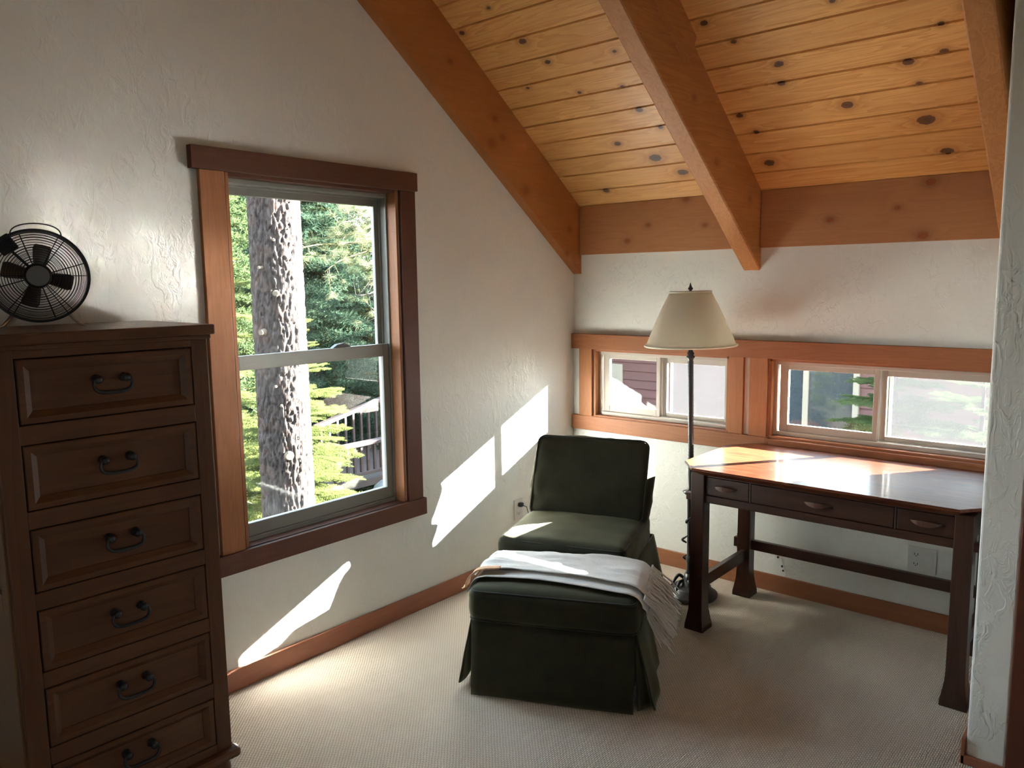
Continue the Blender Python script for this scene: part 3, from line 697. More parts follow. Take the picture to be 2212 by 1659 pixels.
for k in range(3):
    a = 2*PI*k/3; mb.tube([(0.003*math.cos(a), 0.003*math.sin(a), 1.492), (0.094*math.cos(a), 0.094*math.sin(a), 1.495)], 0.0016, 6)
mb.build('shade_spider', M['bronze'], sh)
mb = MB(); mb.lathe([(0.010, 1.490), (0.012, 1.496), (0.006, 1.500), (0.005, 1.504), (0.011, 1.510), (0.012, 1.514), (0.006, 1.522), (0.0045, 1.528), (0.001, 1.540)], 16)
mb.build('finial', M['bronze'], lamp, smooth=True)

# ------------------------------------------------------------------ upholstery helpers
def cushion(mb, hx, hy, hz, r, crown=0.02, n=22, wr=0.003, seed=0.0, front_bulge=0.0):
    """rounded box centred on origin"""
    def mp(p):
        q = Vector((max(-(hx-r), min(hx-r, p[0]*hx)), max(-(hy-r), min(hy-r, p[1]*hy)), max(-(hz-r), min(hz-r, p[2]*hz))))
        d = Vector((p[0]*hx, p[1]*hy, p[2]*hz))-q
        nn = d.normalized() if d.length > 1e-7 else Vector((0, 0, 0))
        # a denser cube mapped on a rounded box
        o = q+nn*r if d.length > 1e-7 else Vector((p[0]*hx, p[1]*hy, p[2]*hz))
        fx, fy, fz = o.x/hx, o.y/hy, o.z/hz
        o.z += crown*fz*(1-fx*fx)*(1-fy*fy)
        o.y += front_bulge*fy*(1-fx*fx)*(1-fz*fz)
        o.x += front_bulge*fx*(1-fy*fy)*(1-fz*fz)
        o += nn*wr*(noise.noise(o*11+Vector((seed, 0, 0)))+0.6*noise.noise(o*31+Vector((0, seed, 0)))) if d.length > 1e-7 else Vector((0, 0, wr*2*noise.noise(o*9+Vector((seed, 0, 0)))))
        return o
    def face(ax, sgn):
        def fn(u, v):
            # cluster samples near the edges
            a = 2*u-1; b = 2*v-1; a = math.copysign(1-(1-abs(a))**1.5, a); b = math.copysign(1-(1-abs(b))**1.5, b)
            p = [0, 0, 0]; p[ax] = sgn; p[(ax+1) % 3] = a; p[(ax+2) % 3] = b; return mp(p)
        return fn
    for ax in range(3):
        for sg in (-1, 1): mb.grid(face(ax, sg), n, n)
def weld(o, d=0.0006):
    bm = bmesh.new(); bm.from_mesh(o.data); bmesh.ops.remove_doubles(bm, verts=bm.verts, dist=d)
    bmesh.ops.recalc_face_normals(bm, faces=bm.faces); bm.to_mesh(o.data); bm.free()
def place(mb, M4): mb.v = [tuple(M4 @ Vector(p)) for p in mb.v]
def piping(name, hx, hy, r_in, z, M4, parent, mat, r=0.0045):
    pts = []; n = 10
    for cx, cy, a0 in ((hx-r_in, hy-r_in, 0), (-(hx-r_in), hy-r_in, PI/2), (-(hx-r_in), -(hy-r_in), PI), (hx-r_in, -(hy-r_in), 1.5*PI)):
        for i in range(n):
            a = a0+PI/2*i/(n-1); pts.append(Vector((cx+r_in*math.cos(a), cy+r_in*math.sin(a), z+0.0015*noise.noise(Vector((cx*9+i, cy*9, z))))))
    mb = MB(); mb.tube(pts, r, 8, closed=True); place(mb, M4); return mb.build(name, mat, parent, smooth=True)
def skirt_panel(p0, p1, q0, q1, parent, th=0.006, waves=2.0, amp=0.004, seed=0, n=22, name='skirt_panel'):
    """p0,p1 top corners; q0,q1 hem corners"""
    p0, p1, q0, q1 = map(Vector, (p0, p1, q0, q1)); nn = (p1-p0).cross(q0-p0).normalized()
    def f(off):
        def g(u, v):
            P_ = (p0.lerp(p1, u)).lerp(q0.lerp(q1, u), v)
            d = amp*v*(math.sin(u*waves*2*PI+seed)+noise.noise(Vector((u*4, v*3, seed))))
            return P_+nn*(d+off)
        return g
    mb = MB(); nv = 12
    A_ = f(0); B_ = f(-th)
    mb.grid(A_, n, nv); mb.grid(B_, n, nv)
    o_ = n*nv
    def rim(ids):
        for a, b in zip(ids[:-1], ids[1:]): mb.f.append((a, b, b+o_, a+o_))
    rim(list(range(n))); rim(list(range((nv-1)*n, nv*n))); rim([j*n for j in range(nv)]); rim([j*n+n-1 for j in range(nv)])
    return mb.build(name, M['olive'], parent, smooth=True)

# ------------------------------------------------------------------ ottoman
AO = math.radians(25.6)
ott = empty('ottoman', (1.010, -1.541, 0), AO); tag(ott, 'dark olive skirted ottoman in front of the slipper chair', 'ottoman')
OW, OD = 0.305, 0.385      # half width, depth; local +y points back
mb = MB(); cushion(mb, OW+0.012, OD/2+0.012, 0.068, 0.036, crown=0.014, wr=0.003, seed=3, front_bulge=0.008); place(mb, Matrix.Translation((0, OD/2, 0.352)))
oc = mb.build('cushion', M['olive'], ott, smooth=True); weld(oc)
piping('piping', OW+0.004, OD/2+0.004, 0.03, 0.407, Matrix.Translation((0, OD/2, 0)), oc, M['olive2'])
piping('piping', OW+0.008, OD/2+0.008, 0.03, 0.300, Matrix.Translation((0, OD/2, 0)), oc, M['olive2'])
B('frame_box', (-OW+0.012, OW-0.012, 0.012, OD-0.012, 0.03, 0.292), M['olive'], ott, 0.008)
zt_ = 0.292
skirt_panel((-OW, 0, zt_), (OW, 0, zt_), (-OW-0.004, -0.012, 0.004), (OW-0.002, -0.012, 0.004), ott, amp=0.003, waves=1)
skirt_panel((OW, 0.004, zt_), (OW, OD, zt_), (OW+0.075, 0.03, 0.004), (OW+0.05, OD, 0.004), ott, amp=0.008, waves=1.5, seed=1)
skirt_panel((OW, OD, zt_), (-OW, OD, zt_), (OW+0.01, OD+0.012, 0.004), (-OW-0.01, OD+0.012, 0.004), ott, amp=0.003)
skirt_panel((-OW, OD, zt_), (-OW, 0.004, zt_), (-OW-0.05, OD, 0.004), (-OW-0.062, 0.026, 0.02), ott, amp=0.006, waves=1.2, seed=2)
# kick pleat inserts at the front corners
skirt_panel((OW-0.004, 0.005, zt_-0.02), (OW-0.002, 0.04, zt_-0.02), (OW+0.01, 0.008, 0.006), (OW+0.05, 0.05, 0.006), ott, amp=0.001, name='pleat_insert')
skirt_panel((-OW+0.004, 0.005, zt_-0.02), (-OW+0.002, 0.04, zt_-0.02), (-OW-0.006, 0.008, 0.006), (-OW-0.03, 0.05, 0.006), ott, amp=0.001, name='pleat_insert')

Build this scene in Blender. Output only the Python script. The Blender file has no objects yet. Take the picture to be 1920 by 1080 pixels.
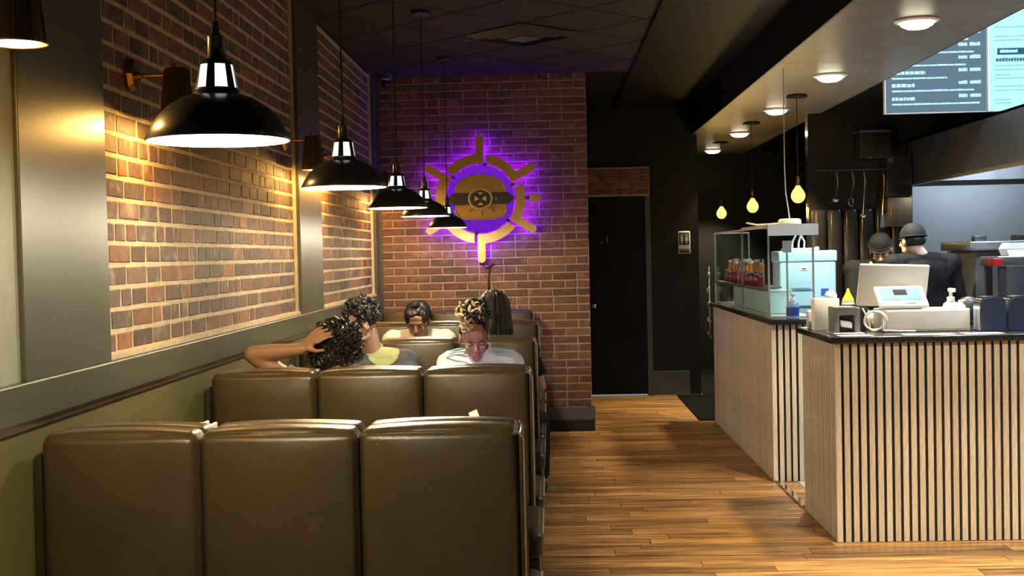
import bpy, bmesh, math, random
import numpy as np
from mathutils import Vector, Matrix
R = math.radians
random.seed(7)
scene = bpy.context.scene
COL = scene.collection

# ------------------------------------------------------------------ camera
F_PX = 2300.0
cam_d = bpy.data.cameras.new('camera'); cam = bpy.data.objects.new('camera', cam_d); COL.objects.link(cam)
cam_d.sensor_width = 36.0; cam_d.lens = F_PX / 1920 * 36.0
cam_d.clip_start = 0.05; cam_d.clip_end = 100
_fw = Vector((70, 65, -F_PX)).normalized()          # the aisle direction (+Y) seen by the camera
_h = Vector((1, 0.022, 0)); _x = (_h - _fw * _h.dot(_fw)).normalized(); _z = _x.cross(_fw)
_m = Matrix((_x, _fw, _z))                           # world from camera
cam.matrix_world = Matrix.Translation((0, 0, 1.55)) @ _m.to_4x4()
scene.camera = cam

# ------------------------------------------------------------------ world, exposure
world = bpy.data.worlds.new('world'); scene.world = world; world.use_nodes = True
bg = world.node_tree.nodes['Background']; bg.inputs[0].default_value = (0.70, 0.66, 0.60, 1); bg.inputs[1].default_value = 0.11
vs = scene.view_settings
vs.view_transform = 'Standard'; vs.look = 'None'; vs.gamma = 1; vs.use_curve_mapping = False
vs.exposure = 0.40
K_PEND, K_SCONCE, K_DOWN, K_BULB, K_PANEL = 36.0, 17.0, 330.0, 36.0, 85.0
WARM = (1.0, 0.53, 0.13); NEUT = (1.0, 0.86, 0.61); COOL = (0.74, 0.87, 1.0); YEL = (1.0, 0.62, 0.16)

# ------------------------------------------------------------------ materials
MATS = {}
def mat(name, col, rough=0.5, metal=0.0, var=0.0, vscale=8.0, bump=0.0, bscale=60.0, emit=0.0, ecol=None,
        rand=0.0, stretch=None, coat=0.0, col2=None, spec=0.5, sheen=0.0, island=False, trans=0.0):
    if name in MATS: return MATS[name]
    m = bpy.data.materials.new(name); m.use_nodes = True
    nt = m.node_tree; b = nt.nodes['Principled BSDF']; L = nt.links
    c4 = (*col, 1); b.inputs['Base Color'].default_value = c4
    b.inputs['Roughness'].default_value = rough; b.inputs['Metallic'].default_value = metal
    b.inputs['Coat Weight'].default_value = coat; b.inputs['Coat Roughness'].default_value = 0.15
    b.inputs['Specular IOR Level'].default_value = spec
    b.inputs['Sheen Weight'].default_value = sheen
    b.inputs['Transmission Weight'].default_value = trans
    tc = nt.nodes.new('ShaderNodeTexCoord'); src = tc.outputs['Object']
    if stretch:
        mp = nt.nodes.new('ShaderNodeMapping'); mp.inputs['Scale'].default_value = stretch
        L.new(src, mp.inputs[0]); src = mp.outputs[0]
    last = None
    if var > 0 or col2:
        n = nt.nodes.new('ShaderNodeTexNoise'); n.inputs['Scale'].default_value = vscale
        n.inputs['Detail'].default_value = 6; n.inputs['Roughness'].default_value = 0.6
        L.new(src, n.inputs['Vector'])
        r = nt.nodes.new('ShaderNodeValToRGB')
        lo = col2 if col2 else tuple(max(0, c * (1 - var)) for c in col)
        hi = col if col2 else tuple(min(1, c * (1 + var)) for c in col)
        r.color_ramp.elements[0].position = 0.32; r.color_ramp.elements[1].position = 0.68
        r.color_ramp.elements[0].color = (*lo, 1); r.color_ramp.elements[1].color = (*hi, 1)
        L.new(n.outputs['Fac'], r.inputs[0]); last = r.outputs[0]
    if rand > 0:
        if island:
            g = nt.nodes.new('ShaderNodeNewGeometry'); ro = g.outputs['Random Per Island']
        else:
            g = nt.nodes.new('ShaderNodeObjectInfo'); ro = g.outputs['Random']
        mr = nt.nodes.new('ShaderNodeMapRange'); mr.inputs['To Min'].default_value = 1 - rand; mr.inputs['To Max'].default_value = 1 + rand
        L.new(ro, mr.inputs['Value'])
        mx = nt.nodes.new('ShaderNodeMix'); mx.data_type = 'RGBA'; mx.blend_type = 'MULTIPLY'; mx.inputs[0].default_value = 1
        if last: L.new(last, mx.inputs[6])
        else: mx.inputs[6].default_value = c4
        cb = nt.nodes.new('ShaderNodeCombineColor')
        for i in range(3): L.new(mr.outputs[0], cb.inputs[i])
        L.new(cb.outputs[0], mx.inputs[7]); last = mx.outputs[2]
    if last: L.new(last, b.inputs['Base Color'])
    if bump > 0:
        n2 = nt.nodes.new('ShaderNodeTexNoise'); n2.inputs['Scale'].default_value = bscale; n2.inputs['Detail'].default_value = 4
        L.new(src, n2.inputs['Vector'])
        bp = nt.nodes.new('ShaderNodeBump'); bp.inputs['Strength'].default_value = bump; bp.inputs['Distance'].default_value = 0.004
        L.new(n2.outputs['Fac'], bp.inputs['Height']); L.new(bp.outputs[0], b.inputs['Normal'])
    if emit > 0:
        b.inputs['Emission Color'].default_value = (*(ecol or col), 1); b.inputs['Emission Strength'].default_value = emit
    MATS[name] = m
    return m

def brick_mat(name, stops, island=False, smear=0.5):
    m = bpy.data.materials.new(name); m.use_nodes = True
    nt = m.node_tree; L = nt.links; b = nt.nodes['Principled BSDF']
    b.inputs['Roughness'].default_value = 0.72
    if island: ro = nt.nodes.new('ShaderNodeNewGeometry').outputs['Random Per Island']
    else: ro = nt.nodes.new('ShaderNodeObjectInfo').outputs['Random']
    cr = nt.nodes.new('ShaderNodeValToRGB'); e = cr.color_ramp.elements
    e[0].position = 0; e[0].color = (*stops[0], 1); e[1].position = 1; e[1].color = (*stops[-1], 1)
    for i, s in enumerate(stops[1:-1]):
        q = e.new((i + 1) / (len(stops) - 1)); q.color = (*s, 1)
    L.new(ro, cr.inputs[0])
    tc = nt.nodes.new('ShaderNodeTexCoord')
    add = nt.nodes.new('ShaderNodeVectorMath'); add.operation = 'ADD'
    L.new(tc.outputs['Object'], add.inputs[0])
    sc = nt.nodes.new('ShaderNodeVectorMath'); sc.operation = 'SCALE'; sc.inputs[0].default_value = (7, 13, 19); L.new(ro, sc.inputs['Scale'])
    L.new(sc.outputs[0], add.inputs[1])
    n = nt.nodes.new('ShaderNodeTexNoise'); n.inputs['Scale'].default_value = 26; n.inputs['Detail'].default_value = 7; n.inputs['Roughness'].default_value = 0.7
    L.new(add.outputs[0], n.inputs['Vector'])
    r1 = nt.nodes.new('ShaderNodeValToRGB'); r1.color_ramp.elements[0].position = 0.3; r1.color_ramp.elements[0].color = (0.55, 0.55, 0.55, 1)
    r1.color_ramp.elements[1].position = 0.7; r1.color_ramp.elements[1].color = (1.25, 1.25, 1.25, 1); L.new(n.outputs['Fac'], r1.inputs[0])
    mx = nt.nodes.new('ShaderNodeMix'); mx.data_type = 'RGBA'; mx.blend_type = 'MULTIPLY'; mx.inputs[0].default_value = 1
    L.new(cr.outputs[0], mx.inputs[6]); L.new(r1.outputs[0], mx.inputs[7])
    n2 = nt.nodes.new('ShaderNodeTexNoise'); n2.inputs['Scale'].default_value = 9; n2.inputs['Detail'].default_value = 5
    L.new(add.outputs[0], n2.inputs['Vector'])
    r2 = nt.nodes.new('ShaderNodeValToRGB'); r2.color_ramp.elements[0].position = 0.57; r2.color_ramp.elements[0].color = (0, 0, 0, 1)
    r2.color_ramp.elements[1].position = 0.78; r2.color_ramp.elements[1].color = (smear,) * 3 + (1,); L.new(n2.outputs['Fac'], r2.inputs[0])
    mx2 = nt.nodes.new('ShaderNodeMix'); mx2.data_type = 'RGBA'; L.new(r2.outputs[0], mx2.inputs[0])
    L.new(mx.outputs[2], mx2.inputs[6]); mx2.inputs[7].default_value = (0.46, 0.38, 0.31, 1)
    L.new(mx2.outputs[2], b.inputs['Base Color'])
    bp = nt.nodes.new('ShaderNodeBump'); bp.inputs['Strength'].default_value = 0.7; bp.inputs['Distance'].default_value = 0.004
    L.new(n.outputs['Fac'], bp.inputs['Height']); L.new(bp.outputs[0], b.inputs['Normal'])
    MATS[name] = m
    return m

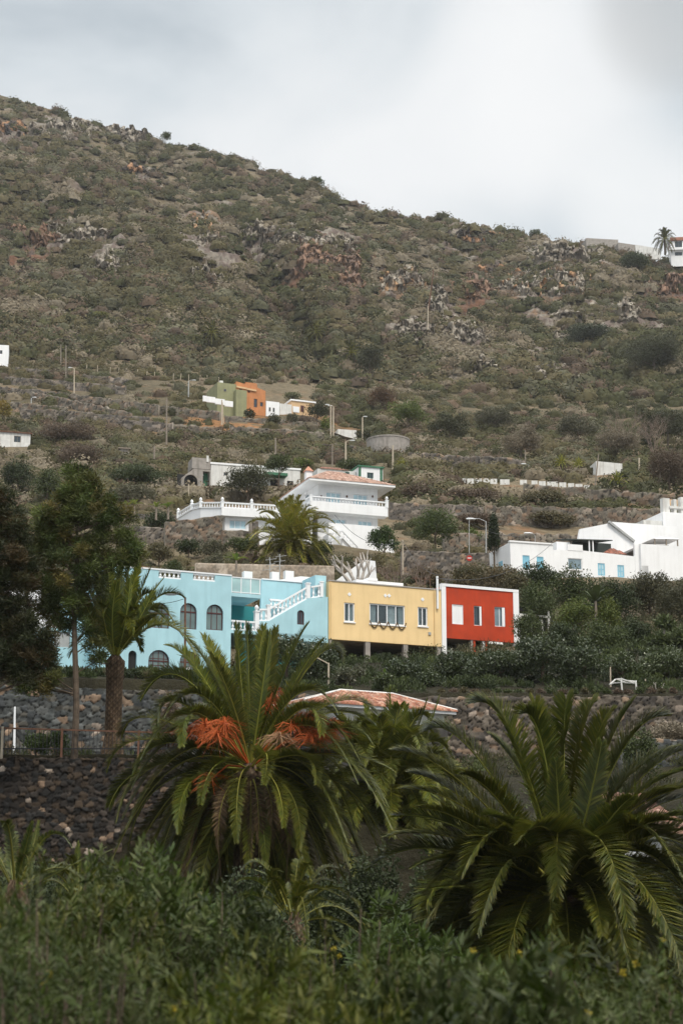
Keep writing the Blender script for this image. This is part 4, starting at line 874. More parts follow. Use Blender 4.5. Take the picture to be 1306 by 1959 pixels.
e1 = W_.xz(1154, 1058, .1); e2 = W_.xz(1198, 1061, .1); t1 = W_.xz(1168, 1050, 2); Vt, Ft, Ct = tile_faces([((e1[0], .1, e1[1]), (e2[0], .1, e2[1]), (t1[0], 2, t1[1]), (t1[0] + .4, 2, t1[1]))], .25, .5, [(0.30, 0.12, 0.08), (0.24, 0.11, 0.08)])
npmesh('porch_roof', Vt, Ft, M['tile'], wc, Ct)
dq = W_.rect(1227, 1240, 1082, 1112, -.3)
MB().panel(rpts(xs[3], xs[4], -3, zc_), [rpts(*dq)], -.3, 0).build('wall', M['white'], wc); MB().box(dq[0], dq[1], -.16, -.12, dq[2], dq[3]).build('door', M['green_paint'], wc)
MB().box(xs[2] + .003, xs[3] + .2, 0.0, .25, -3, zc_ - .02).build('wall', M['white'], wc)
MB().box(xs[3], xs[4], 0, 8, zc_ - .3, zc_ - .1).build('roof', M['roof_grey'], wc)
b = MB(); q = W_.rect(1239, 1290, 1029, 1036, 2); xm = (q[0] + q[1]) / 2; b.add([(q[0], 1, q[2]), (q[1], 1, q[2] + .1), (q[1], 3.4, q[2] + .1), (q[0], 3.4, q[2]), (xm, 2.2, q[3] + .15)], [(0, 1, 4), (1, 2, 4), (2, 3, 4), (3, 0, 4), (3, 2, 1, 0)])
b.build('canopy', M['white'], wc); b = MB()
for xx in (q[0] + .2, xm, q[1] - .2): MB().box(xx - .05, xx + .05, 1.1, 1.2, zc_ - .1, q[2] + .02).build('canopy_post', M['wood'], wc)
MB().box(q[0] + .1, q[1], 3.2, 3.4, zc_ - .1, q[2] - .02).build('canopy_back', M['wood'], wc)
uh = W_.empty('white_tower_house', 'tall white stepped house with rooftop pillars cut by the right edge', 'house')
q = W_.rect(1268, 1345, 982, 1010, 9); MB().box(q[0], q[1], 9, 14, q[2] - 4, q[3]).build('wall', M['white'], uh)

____

Only the lines starting at the line with "Build this scene" and ending at the line with "COL = scene.collection" should be printed again, exactly and with both ends kept; omit the pictures.

Build this scene in Blender. Output only the Python script. The Blender file has no objects yet. Take the picture to be 1920 by 1080 pixels.
import bpy, bmesh, math, random
import numpy as np
from mathutils import Vector, Matrix
R = math.radians
random.seed(7)
scene = bpy.context.scene
COL = scene.collection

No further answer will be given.